===== MATERIAL FOR THIS EXERCISE
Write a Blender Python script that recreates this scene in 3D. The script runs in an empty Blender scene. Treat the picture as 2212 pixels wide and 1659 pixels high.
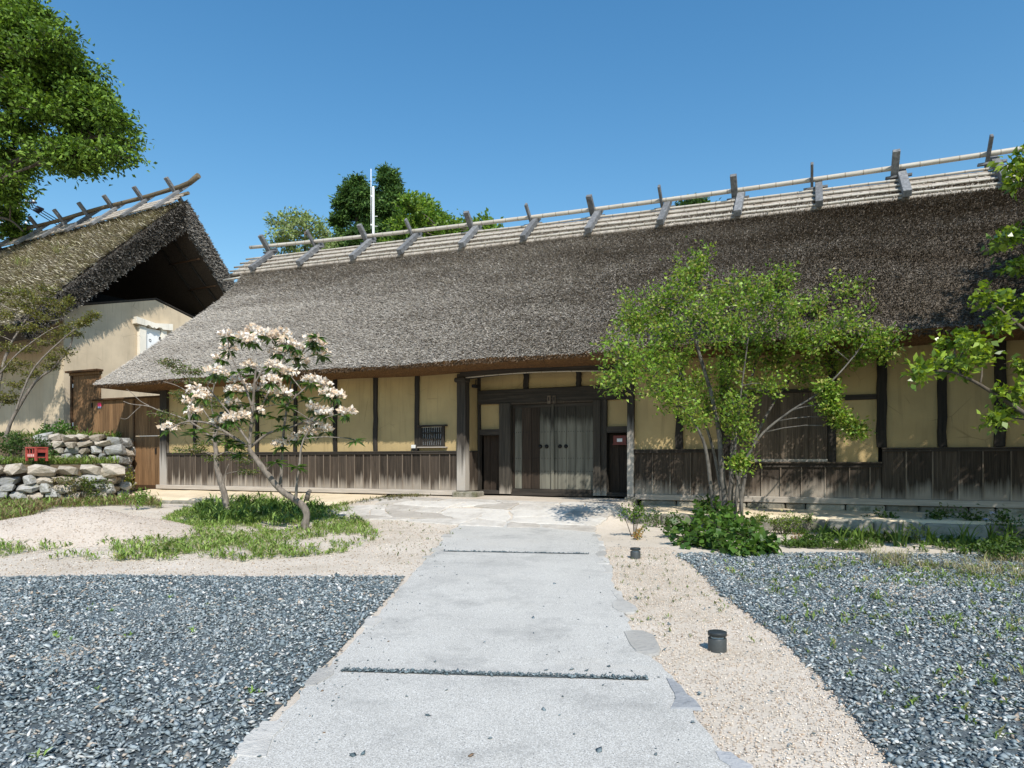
import bpy, bmesh, math, random
import numpy as np
from mathutils import Vector, Matrix

SC = bpy.context.scene
COL = SC.collection
R = math.radians
rng = np.random.default_rng(7)
random.seed(7)

# ------------------------------------------------------------------ camera, sky, sun
EYE = 1.55
cam = bpy.data.cameras.new('camera')
cam.lens = 24.0; cam.sensor_width = 36.0
cam.shift_y = 0.0755
cam.clip_end = 2000; cam.clip_start = .05
camo = bpy.data.objects.new('camera', cam); COL.objects.link(camo)
camo.location = (0, 0, EYE); camo.rotation_euler = (R(90), 0, 0)
SC.camera = camo

SUN_AZ, SUN_EL = 13.5, 47.0      # light travels towards +Y, turned to the left by SUN_AZ
W = bpy.data.worlds.new('World'); SC.world = W; W.use_nodes = True
wn = W.node_tree.nodes; wl = W.node_tree.links
bg = wn['Background']
sky = wn.new('ShaderNodeTexSky'); sky.sky_type = 'NISHITA'; sky.sun_disc = False
sky.sun_elevation = R(SUN_EL); sky.sun_rotation = R(180 - SUN_AZ)
sky.altitude = 250; sky.air_density = 1.5; sky.dust_density = 0.3; sky.ozone_density = 3.0
hsv = wn.new('ShaderNodeHueSaturation'); hsv.inputs['Saturation'].default_value = 1.31; hsv.inputs['Hue'].default_value = .497
wl.new(sky.outputs[0], hsv.inputs['Color']); wl.new(hsv.outputs[0], bg.inputs[0]); bg.inputs[1].default_value = 0.140

sl = bpy.data.lights.new('sun', 'SUN'); sl.energy = 4.9; sl.angle = R(.53); sl.color = (1, .95, .87)
so = bpy.data.objects.new('sun', sl); COL.objects.link(so)
tr = Vector((-math.sin(R(SUN_AZ)) * math.cos(R(SUN_EL)), math.cos(R(SUN_AZ)) * math.cos(R(SUN_EL)), -math.sin(R(SUN_EL))))
so.rotation_euler = tr.to_track_quat('-Z', 'Y').to_euler(); so.location = (6, -12, 20)
SC.view_settings.view_transform = 'Standard'; SC.view_settings.look = 'None'
SC.view_settings.exposure = 0.14; SC.view_settings.gamma = 1.0
SC.cycles.max_bounces = 6; SC.cycles.transparent_max_bounces = 4

# ------------------------------------------------------------------ helpers
FV = 24 / 36 * 2212            # focal length in pixels of a 2212 pixel wide view
def at(xv, yv, Y):             # a point of the place at depth Y, read from the view
    return Vector(((xv - 1106) / FV * Y, Y, EYE + (996.6 - yv) / FV * Y))
def tag(o, label=None, cat=None, group=None, kind=None):
    if label: o['label'] = label
    if cat: o['category'] = cat
    if group: o['group'] = group
    if kind: o['kind'] = kind
    return o
def empty(name, loc=(0, 0, 0), rz=0, parent=None):
    o = bpy.data.objects.new(name, None); COL.objects.link(o)
    o.location = loc; o.rotation_euler = (0, 0, rz); o.empty_display_size = .2
    if parent: o.parent = parent
    return o
def link(name, me, mat=None, parent=None, loc=None, rot=None, scale=None):
    o = bpy.data.objects.new(name, me); COL.objects.link(o)
    if mat is not None and not me.materials: me.materials.append(mat)
    if parent: o.parent = parent
    if loc is not None: o.location = loc
    if rot is not None: o.rotation_euler = rot
    if scale is not None: o.scale = scale
    return o
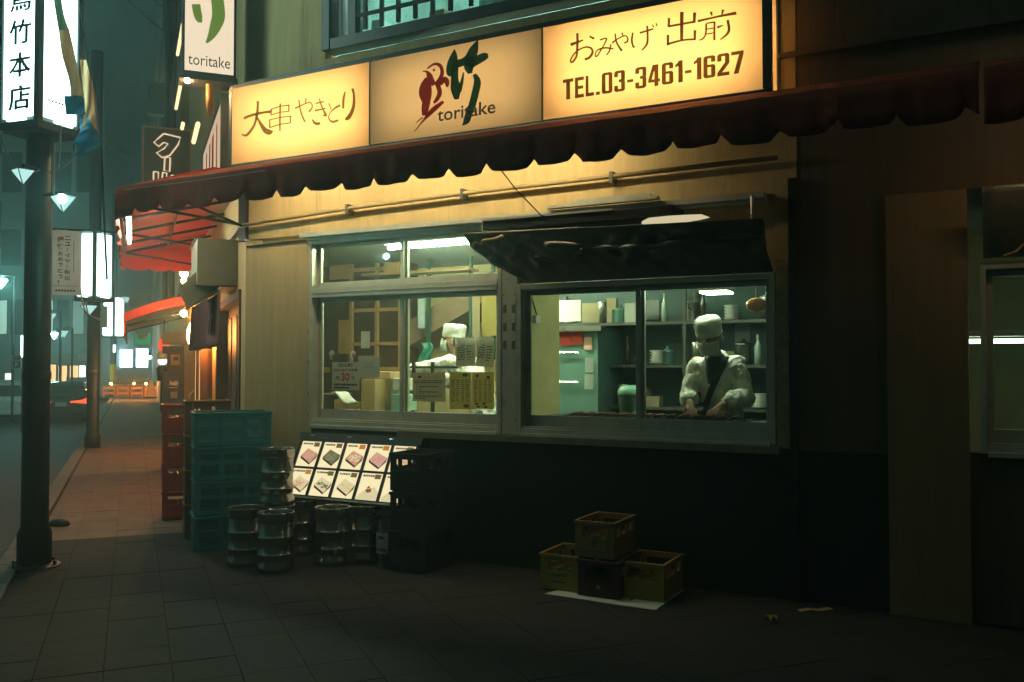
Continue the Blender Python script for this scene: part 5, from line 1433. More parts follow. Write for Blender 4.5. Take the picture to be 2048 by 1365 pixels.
# ------------------------------------------------------------------ street poles with lit square signs and pyramid lanterns
m_pole = M('dark_pole', (.022, .032, .032), .5, .2, var=.2)
def pole_at(label, pos, r, ztop, zs0, zs1, hw, lamps, text=None, yellow=False):
    t = thing('street_pole', label, 'street pole', pos, A_S, 'street poles along the kerb')
    fr = turned(pos, A_S+R(45)+R(2))
    bs = MB(turned(pos, 0)).lathe([(r*1.9, -.05), (r*1.9, .02), (r*1.3, .035)], n=20).build('base_plate', m_pole, t)
    for k in range(6): MB(turned(pos, k*1.047)).lathe([(.014, .02), (.014, .05), (.006, .055)], r*1.6, 0, 6).build('bolt', m_alu_dk, bs)
    MB(turned(pos, 0)).lathe([(r*1.03, 1.35), (r*1.05, 1.36), (r*1.05, 1.40), (r*1.03, 1.41)], n=20).build('band', m_alu_dk, t)
    MB(turned(pos, 0)).lathe([(r*1.25, -.05), (r*1.25, .25), (r, .3), (r*.94, ztop)], n=20).build('shaft', m_pole, t, smooth=True)
    if yellow: MB(turned(pos, 0)).lathe([(r*1.1, .3), (r*1.1, 1.5)], n=16).build('yellow_sleeve', M('yellow_sleeve', (.55, .33, .04), .5), t, smooth=True)
    # square light box round the pole, dark posts at its four corners
    m = MB(fr); e = hw*.13
    for a in (-1, 1):
        for b in (-1, 1): m.box(a*hw-e, a*hw+e, b*hw-e, b*hw+e, zs0-.03, zs1+.03)
    m.box(-hw-e, hw+e, -hw-e, hw+e, zs0-.09, zs0-.031); m.box(-hw-e, hw+e, -hw-e, hw+e, zs1+.031, zs1+.07)
    b = m.build('box_frame', m_pole, t, bevel=.004)
    m = MB(fr)
    for k in range(4):
        a = k*math.pi/2; c, s = round(math.cos(a)), round(math.sin(a))
        if c: m.box(c*hw-.004, c*hw+.004, -hw+e, hw-e, zs0, zs1)
        else: m.box(-hw+e, hw-e, s*hw-.004, s*hw+.004, zs0, zs1)
    m.build('light_panel', E_white, t)
    if text:
        m = MB(frame(fr(0, 0, 0), fr(0, -1, 0)-fr(0, 0, 0), fr(1, 0, 0)-fr(0, 0, 0)))
        n_ = len(text); z = zs0+.02
        ch = .235
        for k, cc in enumerate(reversed(text)):
            for e_ in (0, .006, .011): m.text(cc, -hw*.58+e_, hw*.56+e_, z+.03+k*ch+e_*.3, z+.03+k*ch+.175+e_*.3, -hw-.007-e_*.05)
        m.build('characters', M('teal_ink', (.03, .10, .11), .6), t)
        m = MB(fr)
        for k in range(5): m.box(-.1+k*.03, -.082+k*.03, -hw-.007, -hw-.0045, zs0+.12, zs0+.135)
        m.build('small_print', m_ink_g, t)
    for (px, py, D, sz, mat) in lamps:
        P = dep(px, py, D)
        m = MB(turned(P, A_S+.5)); s = sz/2
        m.add([(-s, -s, s*.7), (s, -s, s*.7), (s, s, s*.7), (-s, s, s*.7), (0, 0, -s*1.1)], [(0, 1, 2, 3), (0, 1, 4), (1, 2, 4), (2, 3, 4), (3, 0, 4)])
        l = m.build('lantern', E_lamp2, t)
        if mat is E_lamp: MB(turned(P, A_S+.5)).ball((-s*.55, -s*.95, s*.25), sz*.24, 10, 7).build('bulb', E_lamp, l, smooth=True)
        m = MB(turned(P, A_S+.5))
        for a, b_ in ((-s, -s), (s, -s), (s, s), (-s, s)): m.tube([(a, b_, s*.7), (0, 0, -s*1.12)], .004 if sz < .2 else .01, 4)
        m.tube([(-s, -s, s*.72), (s, -s, s*.72), (s, s, s*.72), (-s, s, s*.72), (-s, -s, s*.72)], .005, 4)
        m.build('lantern_frame', m_pole, l)
        q = Vector((pos[0], pos[1], P.z+s*.75))
        MB().tube([P+UP*s*.75, P+UP*(s*.75+.03), q+UP*.06], .012, 6).build('arm', m_pole, t)
    return t
p1 = pole_at('dark pole nearest the camera with four characters on its lit square sign', Vector((-3.43, 6.5, -.01)), .092, 6.5, 3.21, 6.2, .175, [(46, 352, 6.25, .115, E_lamp2), (126, 406, 6.2, .125, E_lamp)], '鳥竹本店')
p2 = pole_at('second dark pole with a blank lit square sign, in front of the black car', Vector((-7.3, 15.7, -.05)), .105, 7, 2.68, 3.76, .20, [(178, 620, 15.2, .2, E_lamp2)])
p3 = pole_at('far pole with a yellow sleeve and a tall lit square sign', Vector((-17.5, 39.5, -.05)), .13, 9, 2.75, 4.4, .30, [(252, 600, 39, .3, E_lamp2)], None, True)
# farther lanterns across the road
for k, (px, py, D, mt, lb) in enumerate(((103, 634, 30, E_lamp2, 'small white lantern beside the big pole at the upper left'), (108, 672, 37, E_lamp, 'glaring white lantern beside the big pole above the black car'), (2, 567, 24, E_lamp, 'bright white lantern at the very left edge'), (128, 668, 31, E_lamp2, 'flat white lantern right of the glaring one'))):
    P = dep(px, py, D); s = .14
    t = thing('wall_lantern', lb, 'lantern', P, 0)
    m = MB(turned(P, .4)); m.add([(-s, -s, s*.7), (s, -s, s*.7), (s, s, s*.7), (-s, s, s*.7), (0, 0, -s)], [(0, 1, 2, 3), (0, 1, 4), (1, 2, 4), (2, 3, 4), (3, 0, 4)]); m.build('glass', mt, t)
    MB().tube([P+UP*.1, P+UP*.2, Vector((P.x-.1, P.y+.8, P.z+.25)), Vector((P.x-.1, P.y+.8, -.1))], .035, 6).build('post', m_pole, t)
# cloth banner on the first pole
fr, W, H = sboard(104, 459, 161, 590, 6.75)
bn = thing('congratulation_banner', 'white cloth banner with vertical pink and blue writing on the big pole', 'banner', fr(W/2, 0, 0), A_S)
MB(fr).grid(12, 16, lambda i, j: (W*i, .012*math.sin(i*5+j*3)+.01*math.sin(j*8), H*(1-j)-.008*i*math.sin(j*3))).build('cloth', M('banner_cloth', (.66, .68, .64), .85, var=.06, trans=.6), bn, smooth=True)
MB(fr).tube([(-.08, 0, H+.004), (W+.01, 0, H+.004)], .008, 6).build('rod', m_pole, bn)
ink_b = M('slate_ink', (.05, .10, .14), .7); ink_p = M('pink_ink', (.45, .10, .11), .7)
m = MB(fr)
for k, c in enumerate('ニューイヤー駅伝'):
    z = H*(.84-k*.088)
    if c == 'ー': m.box(W*.50, W*.52, .026, .028, z-.002, z+H*.06)
    else: m.text(c, W*.42, W*.42+W*.2, z, z+H*.066, .027)
for k, c in enumerate('おめでとう！'): m.text(c, W*.20, W*.37 if c != '！' else W*.24, H*(.60-k*.088), H*(.60-k*.088)+H*.066, .027)
for k in range(14): m.box(W*.72, W*.75, .026, .0275, H*(.80-k*.035), H*(.80-k*.035)+H*.02)
for k in range(7): m.box(W*(.12+k*.1), W*(.12+k*.1)+W*.07, .026, .0275, H*.05, H*.08)
m.box(W*.05, W*.95, .026, .0272, H*.135, H*.14)
m.build('blue_lettering', ink_b, bn)
m = MB(fr)
m.text('優', W*.16, W*.40, H*.80, H*.89, .027); m.text('勝', W*.16, W*.40, H*.69, H*.78, .027)
m.build('pink_lettering', ink_p, bn)
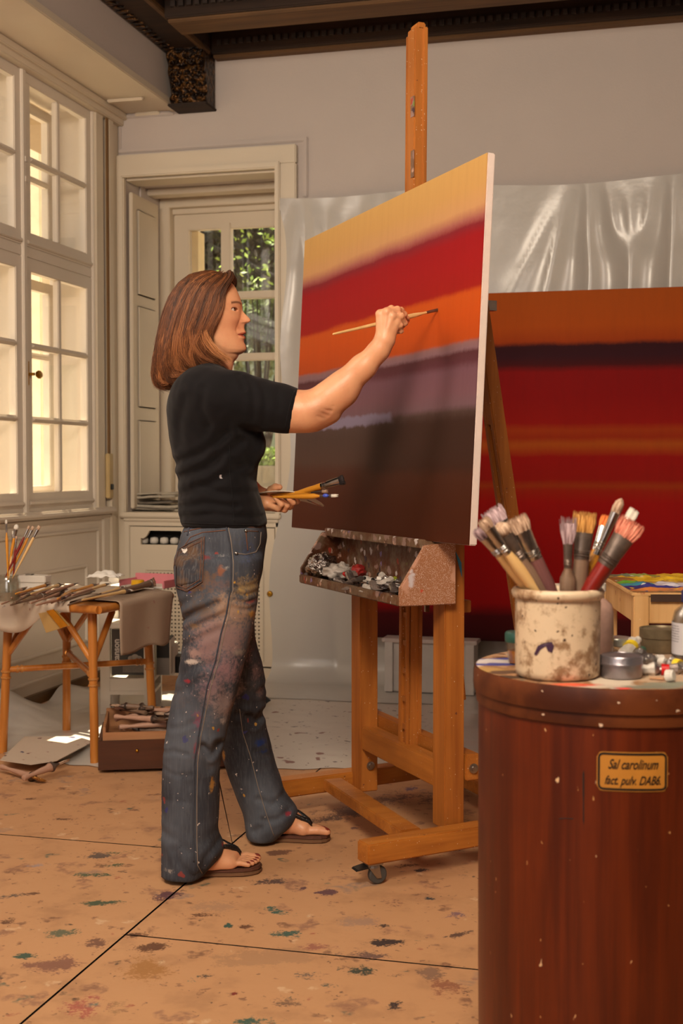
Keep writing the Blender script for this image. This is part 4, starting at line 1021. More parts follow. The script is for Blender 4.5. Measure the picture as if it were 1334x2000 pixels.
# ------------------------------------------------------------------ garment volumes
def torso_rows():
    px_ = [(706, 383, 436, 3.585, .060), (716, 372, 447, 3.585, .085), (724, 360, 453, 3.585, .125), (740, 344, 458, 3.585, .165), (758, 334, 478, 3.585, .180), (783, 326, 488, 3.585, .180), (815, 325.5, 498, 3.585, .172), (846, 329, 506, 3.585, .162), (862, 332, 508, 3.585, .156), (878, 335, 507, 3.585, .152), (900, 340, 502.5, 3.585, .146), (925, 345, 499.5, 3.585, .142),
           (950, 348.3, 500.5, 3.585, .144), (978, 348.5, 508, 3.585, .150), (1004, 349, 517, 3.585, .158), (1020, 353, 520, 3.585, .164), (1029, 356, 521, 3.585, .166)]
    return rowpx(px_, 3.56)
TR = torso_rows()
SC = [([(335, 905), (395, 885), (450, 845)], .0045, .010), ([(345, 935), (400, 915), (470, 862)], .005, .011), ([(352, 968), (420, 940), (480, 905)], .0035, .010), ([(350, 992), (400, 985), (460, 990)], .004, .009), ([(352, 1010), (420, 1003), (505, 1012)], .004, .008),
      ([(450, 830), (430, 862), (420, 900)], .004, .012), ([(402, 762), (398, 800), (410, 830)], .003, .009), ([(470, 838), (500, 846), (497, 870)], .004, .010), ([(455, 900), (470, 930), (500, 945)], .003, .010), ([(365, 780), (350, 830), (348, 870)], .003, .012), ([(380, 945), (440, 965), (500, 962)], .003, .009)]
def shirt_field(X, Y, Z):
    f = stack(X, Y, Z, TR, 2.25)
    # shoulder slope and chest
    f = smin(f, ell(X, Y, Z, P(486, 868, 3.53), (.045, .055, .055)), .03)
    f = smin(f, ell(X, Y, Z, P(486, 868, 3.65), (.045, .055, .055)), .03)
    sl = chain(X, Y, Z, [pt(404, 768, 3.475, .064), pt(432, 778, AV, .0740), pt(466, 781, AV, .0700), pt(505, 789, AV, .0645), pt(545, 797, AV, .0620), pt(600, 809, AV, .0600)], .02)
    hem = P(573.5, 804.5, AV); n = np.array([.975, 0, -.20]); cut = (X-hem[0])*n[0]+(Z-hem[2])*n[2]
    sl = smax(sl, cut, .003)
    f = smin(f, sl, .030)
    sr = chain(X, Y, Z, [pt(405, 768, 3.69, .060), pt(420, 790, 3.73, .062), pt(430, 850, 3.75, .054)], .02)
    f = smin(f, sr, .03)
    f = creases(X, Y, Z, f, SC, 3.45, 3.60)
    f = creases(X, Y, Z, f, [([(487, 742), (500, 775), (497, 815)], .0022, .008), ([(515, 752), (522, 790), (516, 830)], .0018, .008), ([(545, 765), (548, 800)], .0012, .007), ([(470, 735), (480, 760)], .003, .007)], AV, 3.46)
    f = f+.0016*snoise(X, Y, Z, 55, 1)+.0008*snoise(X, Y, Z, 120, 4)
    # neckline
    f = smax(f, -cone(X, Y, Z, P(412, 706, HV), P(436, 690, HV), .062, .062), .004)
    return f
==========
Of the lines above, how many contain the string "wide"? Only the number is required.

> **PROBLEM SOLUTION**: 2